■ Data extract
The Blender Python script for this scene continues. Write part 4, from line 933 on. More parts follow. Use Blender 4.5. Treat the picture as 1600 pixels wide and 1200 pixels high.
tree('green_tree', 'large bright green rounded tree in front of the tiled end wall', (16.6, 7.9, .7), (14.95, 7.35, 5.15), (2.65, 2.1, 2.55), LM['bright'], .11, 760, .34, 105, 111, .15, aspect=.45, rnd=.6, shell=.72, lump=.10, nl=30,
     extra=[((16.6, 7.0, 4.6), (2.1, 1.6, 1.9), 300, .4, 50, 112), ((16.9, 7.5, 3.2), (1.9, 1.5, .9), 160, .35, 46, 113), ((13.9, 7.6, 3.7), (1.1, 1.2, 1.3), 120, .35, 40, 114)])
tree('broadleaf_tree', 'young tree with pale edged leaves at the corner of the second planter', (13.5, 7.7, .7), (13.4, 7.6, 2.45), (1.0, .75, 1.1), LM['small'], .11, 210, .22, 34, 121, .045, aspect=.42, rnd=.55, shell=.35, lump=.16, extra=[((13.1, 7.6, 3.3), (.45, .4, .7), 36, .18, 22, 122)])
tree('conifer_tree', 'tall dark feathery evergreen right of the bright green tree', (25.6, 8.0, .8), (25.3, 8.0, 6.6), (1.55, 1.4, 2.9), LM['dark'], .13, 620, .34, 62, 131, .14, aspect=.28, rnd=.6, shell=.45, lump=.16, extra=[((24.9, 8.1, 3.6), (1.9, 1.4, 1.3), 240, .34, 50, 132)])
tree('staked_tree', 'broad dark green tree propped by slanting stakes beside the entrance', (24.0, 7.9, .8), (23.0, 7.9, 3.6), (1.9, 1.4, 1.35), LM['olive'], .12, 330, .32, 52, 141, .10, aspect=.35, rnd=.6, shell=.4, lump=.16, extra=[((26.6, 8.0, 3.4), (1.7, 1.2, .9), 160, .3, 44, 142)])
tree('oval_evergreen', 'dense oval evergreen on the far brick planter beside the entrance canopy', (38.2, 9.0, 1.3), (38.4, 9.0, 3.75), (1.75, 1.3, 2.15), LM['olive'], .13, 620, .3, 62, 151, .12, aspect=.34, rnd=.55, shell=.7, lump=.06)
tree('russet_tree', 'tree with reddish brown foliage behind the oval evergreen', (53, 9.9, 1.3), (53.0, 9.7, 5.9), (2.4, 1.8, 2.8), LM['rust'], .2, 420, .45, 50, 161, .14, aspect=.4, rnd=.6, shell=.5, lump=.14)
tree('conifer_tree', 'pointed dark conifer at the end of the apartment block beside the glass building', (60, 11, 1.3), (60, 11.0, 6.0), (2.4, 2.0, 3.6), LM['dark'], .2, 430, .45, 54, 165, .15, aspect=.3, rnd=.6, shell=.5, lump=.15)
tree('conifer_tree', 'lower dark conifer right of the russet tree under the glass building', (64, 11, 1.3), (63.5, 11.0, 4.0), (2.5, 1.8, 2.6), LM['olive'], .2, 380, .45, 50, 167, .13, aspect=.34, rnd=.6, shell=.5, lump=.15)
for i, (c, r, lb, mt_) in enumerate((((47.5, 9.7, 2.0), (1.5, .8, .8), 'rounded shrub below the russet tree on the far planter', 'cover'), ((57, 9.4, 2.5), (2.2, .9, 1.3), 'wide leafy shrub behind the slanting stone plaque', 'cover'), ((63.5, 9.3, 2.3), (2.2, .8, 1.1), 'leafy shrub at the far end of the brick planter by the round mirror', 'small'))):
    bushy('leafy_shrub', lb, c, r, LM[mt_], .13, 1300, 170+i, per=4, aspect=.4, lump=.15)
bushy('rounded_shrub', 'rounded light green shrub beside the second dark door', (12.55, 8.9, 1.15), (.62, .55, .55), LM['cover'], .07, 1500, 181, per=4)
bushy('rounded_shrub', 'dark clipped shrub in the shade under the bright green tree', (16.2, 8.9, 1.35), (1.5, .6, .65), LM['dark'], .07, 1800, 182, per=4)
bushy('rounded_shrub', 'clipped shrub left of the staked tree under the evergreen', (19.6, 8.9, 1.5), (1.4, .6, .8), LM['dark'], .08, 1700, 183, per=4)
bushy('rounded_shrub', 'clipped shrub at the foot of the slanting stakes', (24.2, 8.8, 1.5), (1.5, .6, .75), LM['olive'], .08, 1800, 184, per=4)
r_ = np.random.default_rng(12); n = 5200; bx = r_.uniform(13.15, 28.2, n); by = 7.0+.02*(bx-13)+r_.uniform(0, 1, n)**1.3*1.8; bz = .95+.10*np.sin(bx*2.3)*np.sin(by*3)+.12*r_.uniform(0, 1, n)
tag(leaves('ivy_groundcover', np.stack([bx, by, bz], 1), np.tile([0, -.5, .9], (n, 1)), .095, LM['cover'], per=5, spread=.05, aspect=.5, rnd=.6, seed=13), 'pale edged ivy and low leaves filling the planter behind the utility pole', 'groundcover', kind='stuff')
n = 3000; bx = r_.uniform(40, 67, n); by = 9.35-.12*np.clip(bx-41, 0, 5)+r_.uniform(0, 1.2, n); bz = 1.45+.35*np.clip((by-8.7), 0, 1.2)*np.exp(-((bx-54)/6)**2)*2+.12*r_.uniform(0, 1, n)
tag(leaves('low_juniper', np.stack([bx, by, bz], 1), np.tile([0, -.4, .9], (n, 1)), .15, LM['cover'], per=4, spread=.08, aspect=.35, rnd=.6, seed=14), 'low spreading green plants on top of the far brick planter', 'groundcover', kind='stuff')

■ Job
Reproduce all data above, unchanged.

■ Solution for this problem
The Blender Python script for this scene continues. Write part 4, from line 933 on. More parts follow. Use Blender 4.5. Treat the picture as 1600 pixels wide and 1200 pixels high.
tree('green_tree', 'large bright green rounded tree in front of the tiled end wall', (16.6, 7.9, .7), (14.95, 7.35, 5.15), (2.65, 2.1, 2.55), LM['bright'], .11, 760, .34, 105, 111, .15, aspect=.45, rnd=.6, shell=.72, lump=.10, nl=30,
     extra=[((16.6, 7.0, 4.6), (2.1, 1.6, 1.9), 300, .4, 50, 112), ((16.9, 7.5, 3.2), (1.9, 1.5, .9), 160, .35, 46, 113), ((13.9, 7.6, 3.7), (1.1, 1.2, 1.3), 120, .35, 40, 114)])
tree('broadleaf_tree', 'young tree with pale edged leaves at the corner of the second planter', (13.5, 7.7, .7), (13.4, 7.6, 2.45), (1.0, .75, 1.1), LM['small'], .11, 210, .22, 34, 121, .045, aspect=.42, rnd=.55, shell=.35, lump=.16, extra=[((13.1, 7.6, 3.3), (.45, .4, .7), 36, .18, 22, 122)])
tree('conifer_tree', 'tall dark feathery evergreen right of the bright green tree', (25.6, 8.0, .8), (25.3, 8.0, 6.6), (1.55, 1.4, 2.9), LM['dark'], .13, 620, .34, 62, 131, .14, aspect=.28, rnd=.6, shell=.45, lump=.16, extra=[((24.9, 8.1, 3.6), (1.9, 1.4, 1.3), 240, .34, 50, 132)])
tree('staked_tree', 'broad dark green tree propped by slanting stakes beside the entrance', (24.0, 7.9, .8), (23.0, 7.9, 3.6), (1.9, 1.4, 1.35), LM['olive'], .12, 330, .32, 52, 141, .10, aspect=.35, rnd=.6, shell=.4, lump=.16, extra=[((26.6, 8.0, 3.4), (1.7, 1.2, .9), 160, .3, 44, 142)])
tree('oval_evergreen', 'dense oval evergreen on the far brick planter beside the entrance canopy', (38.2, 9.0, 1.3), (38.4, 9.0, 3.75), (1.75, 1.3, 2.15), LM['olive'], .13, 620, .3, 62, 151, .12, aspect=.34, rnd=.55, shell=.7, lump=.06)
tree('russet_tree', 'tree with reddish brown foliage behind the oval evergreen', (53, 9.9, 1.3), (53.0, 9.7, 5.9), (2.4, 1.8, 2.8), LM['rust'], .2, 420, .45, 50, 161, .14, aspect=.4, rnd=.6, shell=.5, lump=.14)
tree('conifer_tree', 'pointed dark conifer at the end of the apartment block beside the glass building', (60, 11, 1.3), (60, 11.0, 6.0), (2.4, 2.0, 3.6), LM['dark'], .2, 430, .45, 54, 165, .15, aspect=.3, rnd=.6, shell=.5, lump=.15)
tree('conifer_tree', 'lower dark conifer right of the russet tree under the glass building', (64, 11, 1.3), (63.5, 11.0, 4.0), (2.5, 1.8, 2.6), LM['olive'], .2, 380, .45, 50, 167, .13, aspect=.34, rnd=.6, shell=.5, lump=.15)
for i, (c, r, lb, mt_) in enumerate((((47.5, 9.7, 2.0), (1.5, .8, .8), 'rounded shrub below the russet tree on the far planter', 'cover'), ((57, 9.4, 2.5), (2.2, .9, 1.3), 'wide leafy shrub behind the slanting stone plaque', 'cover'), ((63.5, 9.3, 2.3), (2.2, .8, 1.1), 'leafy shrub at the far end of the brick planter by the round mirror', 'small'))):
    bushy('leafy_shrub', lb, c, r, LM[mt_], .13, 1300, 170+i, per=4, aspect=.4, lump=.15)
bushy('rounded_shrub', 'rounded light green shrub beside the second dark door', (12.55, 8.9, 1.15), (.62, .55, .55), LM['cover'], .07, 1500, 181, per=4)
bushy('rounded_shrub', 'dark clipped shrub in the shade under the bright green tree', (16.2, 8.9, 1.35), (1.5, .6, .65), LM['dark'], .07, 1800, 182, per=4)
bushy('rounded_shrub', 'clipped shrub left of the staked tree under the evergreen', (19.6, 8.9, 1.5), (1.4, .6, .8), LM['dark'], .08, 1700, 183, per=4)
bushy('rounded_shrub', 'clipped shrub at the foot of the slanting stakes', (24.2, 8.8, 1.5), (1.5, .6, .75), LM['olive'], .08, 1800, 184, per=4)
r_ = np.random.default_rng(12); n = 5200; bx = r_.uniform(13.15, 28.2, n); by = 7.0+.02*(bx-13)+r_.uniform(0, 1, n)**1.3*1.8; bz = .95+.10*np.sin(bx*2.3)*np.sin(by*3)+.12*r_.uniform(0, 1, n)
tag(leaves('ivy_groundcover', np.stack([bx, by, bz], 1), np.tile([0, -.5, .9], (n, 1)), .095, LM['cover'], per=5, spread=.05, aspect=.5, rnd=.6, seed=13), 'pale edged ivy and low leaves filling the planter behind the utility pole', 'groundcover', kind='stuff')
n = 3000; bx = r_.uniform(40, 67, n); by = 9.35-.12*np.clip(bx-41, 0, 5)+r_.uniform(0, 1.2, n); bz = 1.45+.35*np.clip((by-8.7), 0, 1.2)*np.exp(-((bx-54)/6)**2)*2+.12*r_.uniform(0, 1, n)
tag(leaves('low_juniper', np.stack([bx, by, bz], 1), np.tile([0, -.4, .9], (n, 1)), .15, LM['cover'], per=4, spread=.08, aspect=.35, rnd=.6, seed=14), 'low spreading green plants on top of the far brick planter', 'groundcover', kind='stuff')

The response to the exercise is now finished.